Look how quickly it went from a very healthy 300 choices to potentially none – just three choices (red, long-sleeved, and black stripes) and you walk away empty handed. Even if they do have a long-sleeved red t-shirt with black stripes, you will have to accept the other features of the clothing item as is. Now what if you also wanted the t-shirt in an odd size, or with any other additional feature? Forget about it. You will statistically find nothing. You could go to another store – maybe a hundred stores – and you still could leave disappointed.

The Statistics of Dating

The same goes for dating. You are looking for a man; that is not a problem as roughly half the population is male. We shall even concede on all the fundamental factors, such as age range, religious identity, and so on. You will still see how quickly the numbers turn sour. Say, you want someone tall – six foot or above – you have eliminated at least 80% of candidates. But you say, that leaves you with fully 20% to choose from.

But we are not done yet. You want the guy to be highly attractive. Let us be more specific; you want him to be in the top quarter. That is not a problem per se, as there are plenty of attractive people. But the percentage of highly attractive people who are also tall is the same as in the whole population, namely 25%. So, now you are down to 5% of the population. As you only need one man, you are content to look within that 5% – so all is good for now.

You also want him to have a professional career. Now in the population you are looking for, only 10% may be pursuing that kind of career route (in many cases it could be less). This brings you down to 0.5% of the population. That means half a person for every hundred people. If you add even one more specific expectation – say, sense of humor – you could be talking about a tiny fraction of one percent. That is what you get to with just four stated requirements potentially eliminating yourself from the game.

If you are looking for things that are average, you will not limit your chances by having a long list of preferences. That is because they are highly represented in the population. The minute you add less-common features – in other words, present in a minority of the population – you quickly can reduce your likelihood of finding someone to a statistical nil. Even if you are starting with a list of thousands of people – and that is rarely the case – the numbers will play this cruel rationale on you. There is no escaping it.

Be choosy about your choices

The brutal reality, therefore, is that as most people have many more than three wishes, most people get far from everything they want in a partner. In fact, research has proven that most people don’t end up marrying the kind of person they had hoped for. That’s the bad news. The good news is that getting more wishes does not make for a happy marriage; it depends on getting the right wishes met.
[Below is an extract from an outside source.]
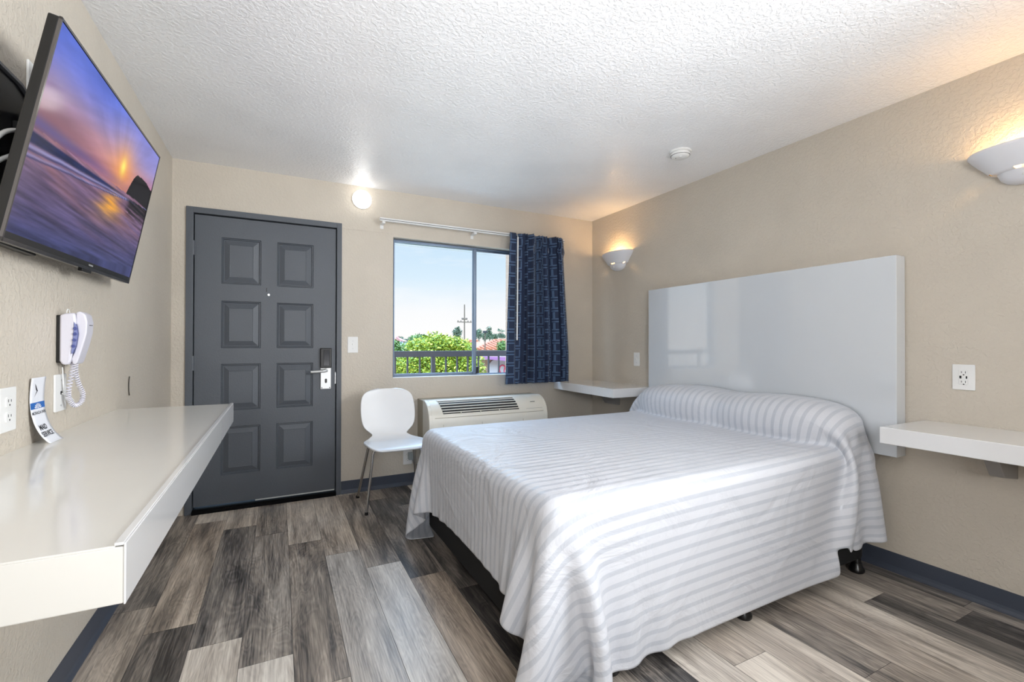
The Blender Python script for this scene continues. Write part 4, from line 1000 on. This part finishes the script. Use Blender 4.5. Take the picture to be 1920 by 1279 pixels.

If you have three wishes that are meaningfully above average, you can still stand a strong statistical chance of getting what you are looking for – perhaps as high as 1/100. But the higher the expectation, this quickly declines to such a poor statistical chance as to be “like finding a needle in a haystack.” With each above-average choice having the potential to wipe out such a big chunk of your dating options, you need to be very selective in your choices.

Choosing high intelligence may mean sacrificing a demand for a higher-than-average appearance. Prioritizing finding someone from an elite family may mean sacrificing your preference for a certain hair color. That is just the reality. Of course, this is just statistics, so some people will by virtue of their own desirability or sheer luck get more of what they are looking for. This is not a realistic strategy for most people and would explain why some people find it hard to have all their expectations met.

Marriage gold

There is a twist to all of this. As explained in several of the other articles, the factors that are most important to the chances of a happy and lasting marriage are in the individual character. Being stable and easygoing, for example, is more likely to contribute towards a good marriage. Ideally, you are looking for someone who is above average in those qualities. But those also count as choices and will eat into your math. If you use all of your options on above-average looks, intelligence, and social status, you run out of capacity to also demand above-average personal qualities – each of which is worth their weight in marriage gold.

Considering that you can only have so many expectations and still retain a statistical chance of achieving them, it is important that you do not put all your dating eggs into the wrong marriage basket. The data is overwhelmingly clear that physical attractiveness and social status are not features that make a marriage more likely to succeed. Hollywood marriages are the most striking reminder of this. Marrying someone with an agreeable personality contributes greatly to a positive outcome.

If you had unlimited options, then go for everything. But, sadly, someone thought up mathematics and ruined it for everyone. As a result, we are left having to make choices. So, to answer the question at the head of the article, if you are looking for a set of qualities that are not strongly represented in the population, then you are going to find it harder. The smaller the representation in the population, the harder it gets.